## start Supplied information

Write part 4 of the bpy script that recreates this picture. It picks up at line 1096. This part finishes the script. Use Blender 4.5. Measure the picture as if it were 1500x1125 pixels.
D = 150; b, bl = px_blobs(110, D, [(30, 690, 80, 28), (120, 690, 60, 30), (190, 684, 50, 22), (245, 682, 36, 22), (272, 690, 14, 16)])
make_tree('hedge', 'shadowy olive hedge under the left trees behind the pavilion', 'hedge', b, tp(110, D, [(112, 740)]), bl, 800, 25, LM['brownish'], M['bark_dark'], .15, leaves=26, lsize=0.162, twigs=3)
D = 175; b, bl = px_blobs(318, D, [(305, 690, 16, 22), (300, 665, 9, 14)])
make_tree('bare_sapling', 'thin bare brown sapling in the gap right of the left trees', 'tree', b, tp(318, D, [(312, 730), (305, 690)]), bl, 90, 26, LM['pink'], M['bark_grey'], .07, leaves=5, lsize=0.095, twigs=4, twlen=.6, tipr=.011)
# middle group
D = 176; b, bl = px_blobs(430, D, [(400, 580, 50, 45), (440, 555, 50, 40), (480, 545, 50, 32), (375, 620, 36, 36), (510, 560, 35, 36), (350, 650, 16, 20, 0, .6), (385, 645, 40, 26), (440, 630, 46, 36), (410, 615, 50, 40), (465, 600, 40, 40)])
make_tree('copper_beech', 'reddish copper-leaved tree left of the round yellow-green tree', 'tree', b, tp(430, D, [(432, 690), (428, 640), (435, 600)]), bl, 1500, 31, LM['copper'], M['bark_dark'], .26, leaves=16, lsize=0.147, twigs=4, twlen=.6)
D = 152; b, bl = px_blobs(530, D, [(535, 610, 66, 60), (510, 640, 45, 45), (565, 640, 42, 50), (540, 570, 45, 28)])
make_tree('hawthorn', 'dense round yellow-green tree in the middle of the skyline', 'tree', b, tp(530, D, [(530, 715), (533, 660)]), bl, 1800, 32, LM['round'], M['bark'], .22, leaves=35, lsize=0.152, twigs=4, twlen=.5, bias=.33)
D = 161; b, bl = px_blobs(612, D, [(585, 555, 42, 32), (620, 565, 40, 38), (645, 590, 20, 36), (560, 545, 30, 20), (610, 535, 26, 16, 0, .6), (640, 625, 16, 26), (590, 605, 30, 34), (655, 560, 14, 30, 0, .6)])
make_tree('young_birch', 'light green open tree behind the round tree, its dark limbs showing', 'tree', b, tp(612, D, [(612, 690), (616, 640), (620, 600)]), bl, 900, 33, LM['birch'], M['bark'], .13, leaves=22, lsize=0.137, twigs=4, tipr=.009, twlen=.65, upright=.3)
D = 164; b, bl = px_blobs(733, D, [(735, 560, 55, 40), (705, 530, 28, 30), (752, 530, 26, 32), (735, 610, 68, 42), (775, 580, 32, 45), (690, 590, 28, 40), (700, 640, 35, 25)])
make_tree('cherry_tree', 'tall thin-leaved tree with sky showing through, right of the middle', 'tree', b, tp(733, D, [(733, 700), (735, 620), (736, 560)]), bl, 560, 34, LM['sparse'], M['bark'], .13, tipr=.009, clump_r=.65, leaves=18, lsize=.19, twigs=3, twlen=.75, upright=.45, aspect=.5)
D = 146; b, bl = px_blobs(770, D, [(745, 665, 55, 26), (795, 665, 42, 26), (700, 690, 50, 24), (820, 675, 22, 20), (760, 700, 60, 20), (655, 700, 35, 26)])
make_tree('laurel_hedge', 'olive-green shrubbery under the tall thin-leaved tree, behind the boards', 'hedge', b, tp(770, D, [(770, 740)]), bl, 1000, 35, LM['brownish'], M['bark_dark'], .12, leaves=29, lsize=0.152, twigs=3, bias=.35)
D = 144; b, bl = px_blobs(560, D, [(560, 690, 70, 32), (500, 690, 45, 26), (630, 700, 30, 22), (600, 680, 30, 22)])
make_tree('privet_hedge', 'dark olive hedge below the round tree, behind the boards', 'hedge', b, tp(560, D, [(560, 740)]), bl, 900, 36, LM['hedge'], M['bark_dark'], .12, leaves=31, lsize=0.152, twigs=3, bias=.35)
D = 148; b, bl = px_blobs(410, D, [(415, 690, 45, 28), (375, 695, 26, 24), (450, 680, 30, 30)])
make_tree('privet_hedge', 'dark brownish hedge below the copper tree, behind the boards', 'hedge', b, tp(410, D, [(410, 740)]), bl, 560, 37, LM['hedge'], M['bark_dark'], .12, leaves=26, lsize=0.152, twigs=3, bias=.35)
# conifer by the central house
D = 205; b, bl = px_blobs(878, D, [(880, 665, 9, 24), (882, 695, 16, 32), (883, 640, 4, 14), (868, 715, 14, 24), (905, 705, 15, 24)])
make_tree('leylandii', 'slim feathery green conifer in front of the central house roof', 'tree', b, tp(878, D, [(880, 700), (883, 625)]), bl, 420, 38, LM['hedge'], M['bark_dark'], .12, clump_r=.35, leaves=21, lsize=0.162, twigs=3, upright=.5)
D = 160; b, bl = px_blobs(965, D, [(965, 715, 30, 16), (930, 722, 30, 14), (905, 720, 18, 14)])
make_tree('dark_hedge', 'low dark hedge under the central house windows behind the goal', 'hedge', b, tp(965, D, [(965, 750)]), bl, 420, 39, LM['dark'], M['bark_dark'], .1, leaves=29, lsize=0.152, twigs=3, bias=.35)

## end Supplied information

**Directive:** Using the data above, output each line exactly.

**Complete answer:**
Write part 4 of the bpy script that recreates this picture. It picks up at line 1096. This part finishes the script. Use Blender 4.5. Measure the picture as if it were 1500x1125 pixels.
D = 150; b, bl = px_blobs(110, D, [(30, 690, 80, 28), (120, 690, 60, 30), (190, 684, 50, 22), (245, 682, 36, 22), (272, 690, 14, 16)])
make_tree('hedge', 'shadowy olive hedge under the left trees behind the pavilion', 'hedge', b, tp(110, D, [(112, 740)]), bl, 800, 25, LM['brownish'], M['bark_dark'], .15, leaves=26, lsize=0.162, twigs=3)
D = 175; b, bl = px_blobs(318, D, [(305, 690, 16, 22), (300, 665, 9, 14)])
make_tree('bare_sapling', 'thin bare brown sapling in the gap right of the left trees', 'tree', b, tp(318, D, [(312, 730), (305, 690)]), bl, 90, 26, LM['pink'], M['bark_grey'], .07, leaves=5, lsize=0.095, twigs=4, twlen=.6, tipr=.011)
# middle group
D = 176; b, bl = px_blobs(430, D, [(400, 580, 50, 45), (440, 555, 50, 40), (480, 545, 50, 32), (375, 620, 36, 36), (510, 560, 35, 36), (350, 650, 16, 20, 0, .6), (385, 645, 40, 26), (440, 630, 46, 36), (410, 615, 50, 40), (465, 600, 40, 40)])
make_tree('copper_beech', 'reddish copper-leaved tree left of the round yellow-green tree', 'tree', b, tp(430, D, [(432, 690), (428, 640), (435, 600)]), bl, 1500, 31, LM['copper'], M['bark_dark'], .26, leaves=16, lsize=0.147, twigs=4, twlen=.6)
D = 152; b, bl = px_blobs(530, D, [(535, 610, 66, 60), (510, 640, 45, 45), (565, 640, 42, 50), (540, 570, 45, 28)])
make_tree('hawthorn', 'dense round yellow-green tree in the middle of the skyline', 'tree', b, tp(530, D, [(530, 715), (533, 660)]), bl, 1800, 32, LM['round'], M['bark'], .22, leaves=35, lsize=0.152, twigs=4, twlen=.5, bias=.33)
D = 161; b, bl = px_blobs(612, D, [(585, 555, 42, 32), (620, 565, 40, 38), (645, 590, 20, 36), (560, 545, 30, 20), (610, 535, 26, 16, 0, .6), (640, 625, 16, 26), (590, 605, 30, 34), (655, 560, 14, 30, 0, .6)])
make_tree('young_birch', 'light green open tree behind the round tree, its dark limbs showing', 'tree', b, tp(612, D, [(612, 690), (616, 640), (620, 600)]), bl, 900, 33, LM['birch'], M['bark'], .13, leaves=22, lsize=0.137, twigs=4, tipr=.009, twlen=.65, upright=.3)
D = 164; b, bl = px_blobs(733, D, [(735, 560, 55, 40), (705, 530, 28, 30), (752, 530, 26, 32), (735, 610, 68, 42), (775, 580, 32, 45), (690, 590, 28, 40), (700, 640, 35, 25)])
make_tree('cherry_tree', 'tall thin-leaved tree with sky showing through, right of the middle', 'tree', b, tp(733, D, [(733, 700), (735, 620), (736, 560)]), bl, 560, 34, LM['sparse'], M['bark'], .13, tipr=.009, clump_r=.65, leaves=18, lsize=.19, twigs=3, twlen=.75, upright=.45, aspect=.5)
D = 146; b, bl = px_blobs(770, D, [(745, 665, 55, 26), (795, 665, 42, 26), (700, 690, 50, 24), (820, 675, 22, 20), (760, 700, 60, 20), (655, 700, 35, 26)])
make_tree('laurel_hedge', 'olive-green shrubbery under the tall thin-leaved tree, behind the boards', 'hedge', b, tp(770, D, [(770, 740)]), bl, 1000, 35, LM['brownish'], M['bark_dark'], .12, leaves=29, lsize=0.152, twigs=3, bias=.35)
D = 144; b, bl = px_blobs(560, D, [(560, 690, 70, 32), (500, 690, 45, 26), (630, 700, 30, 22), (600, 680, 30, 22)])
make_tree('privet_hedge', 'dark olive hedge below the round tree, behind the boards', 'hedge', b, tp(560, D, [(560, 740)]), bl, 900, 36, LM['hedge'], M['bark_dark'], .12, leaves=31, lsize=0.152, twigs=3, bias=.35)
D = 148; b, bl = px_blobs(410, D, [(415, 690, 45, 28), (375, 695, 26, 24), (450, 680, 30, 30)])
make_tree('privet_hedge', 'dark brownish hedge below the copper tree, behind the boards', 'hedge', b, tp(410, D, [(410, 740)]), bl, 560, 37, LM['hedge'], M['bark_dark'], .12, leaves=26, lsize=0.152, twigs=3, bias=.35)
# conifer by the central house
D = 205; b, bl = px_blobs(878, D, [(880, 665, 9, 24), (882, 695, 16, 32), (883, 640, 4, 14), (868, 715, 14, 24), (905, 705, 15, 24)])
make_tree('leylandii', 'slim feathery green conifer in front of the central house roof', 'tree', b, tp(878, D, [(880, 700), (883, 625)]), bl, 420, 38, LM['hedge'], M['bark_dark'], .12, clump_r=.35, leaves=21, lsize=0.162, twigs=3, upright=.5)
D = 160; b, bl = px_blobs(965, D, [(965, 715, 30, 16), (930, 722, 30, 14), (905, 720, 18, 14)])
make_tree('dark_hedge', 'low dark hedge under the central house windows behind the goal', 'hedge', b, tp(965, D, [(965, 750)]), bl, 420, 39, LM['dark'], M['bark_dark'], .1, leaves=29, lsize=0.152, twigs=3, bias=.35)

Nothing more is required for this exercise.